Ejemplar en su desarrollo argumental, fiel al dictado de representar la vida como si ésta fuera un descubrimiento perpetuo, hay una secuencia de Pather panchali que me parece ejemplo notable del afortunado método narrativo del maestro indio. Me refiero a la unión de dos sucesos: el destierro de la tía Indir (maravillosamente encarnada por la actriz Chunibala Devi, que murió de gripe en 1955 sin haber visto la película terminada) y el paseo en que Apu y Durga vuelven de ver el tren.

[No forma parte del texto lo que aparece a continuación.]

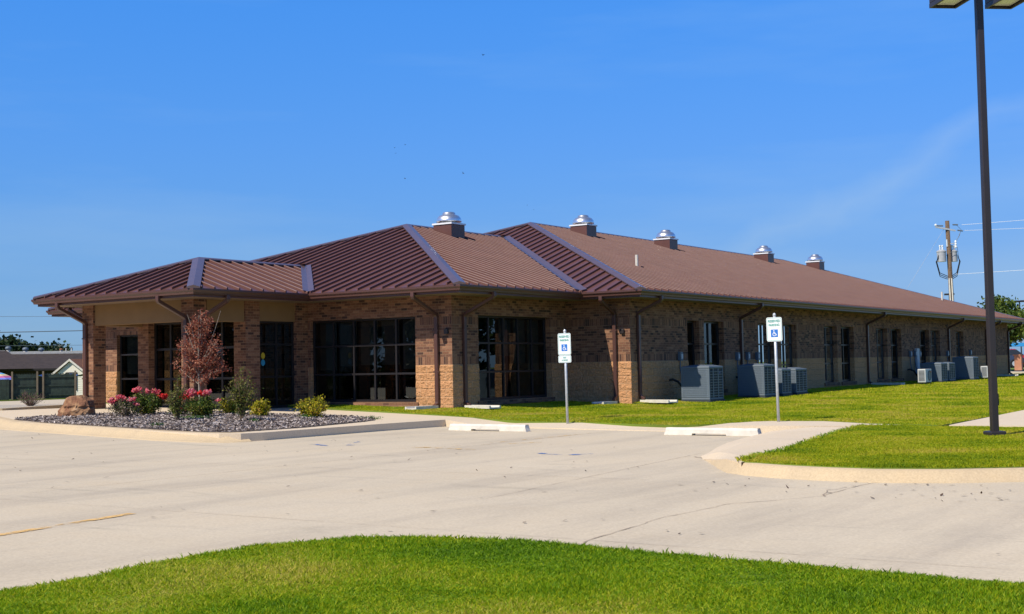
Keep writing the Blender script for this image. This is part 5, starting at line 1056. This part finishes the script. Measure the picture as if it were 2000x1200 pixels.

Acostumbrado a los dos sucesos repetidos a lo largo del filme e inevitablemente enternecido por ambos, me asombra cada vez que veo la película la manera sencilla y conmovedora en que Ray hace confluir vida y muerte en una sola secuencia.
Dije más arriba que el verdadero protagonista de Pather panchali es Apu Ray, el hijo menor del sacerdote Harihar y de la paciente y triste ama de casa Sarbajaya. Habría que esperar la segunda y la tercera entregas de la trilogía fílmica de Satyajit Ray para que Apu se convirtiera en protagonista. Para mí, el protagonista de El llanto del camino es el tiempo, el paso de los días que lo cambia todo. El tiempo, protagonista de las grandes novelas decimonónicas que sin duda influyeron en Ray y en el autor de Pather panchali: Tolstói, Balzac, Stendhal…
Aún no sé si el director Satyajit Ray fue fiel a la novela de Bibhutibhushan Bandopadhyay; se dice que algunos críticos prefieren el texto literario sobre la película. Yo, sin haber leído la novela, embrujado por la magia de una película de 1955, soy incapaz de decidir cuál es mejor y las acepto a ambas, pero sí soy capaz de imaginarme las palabras de ese texto que quizá algún día leeré: agua, árbol, casa, tormenta, muerte, vida.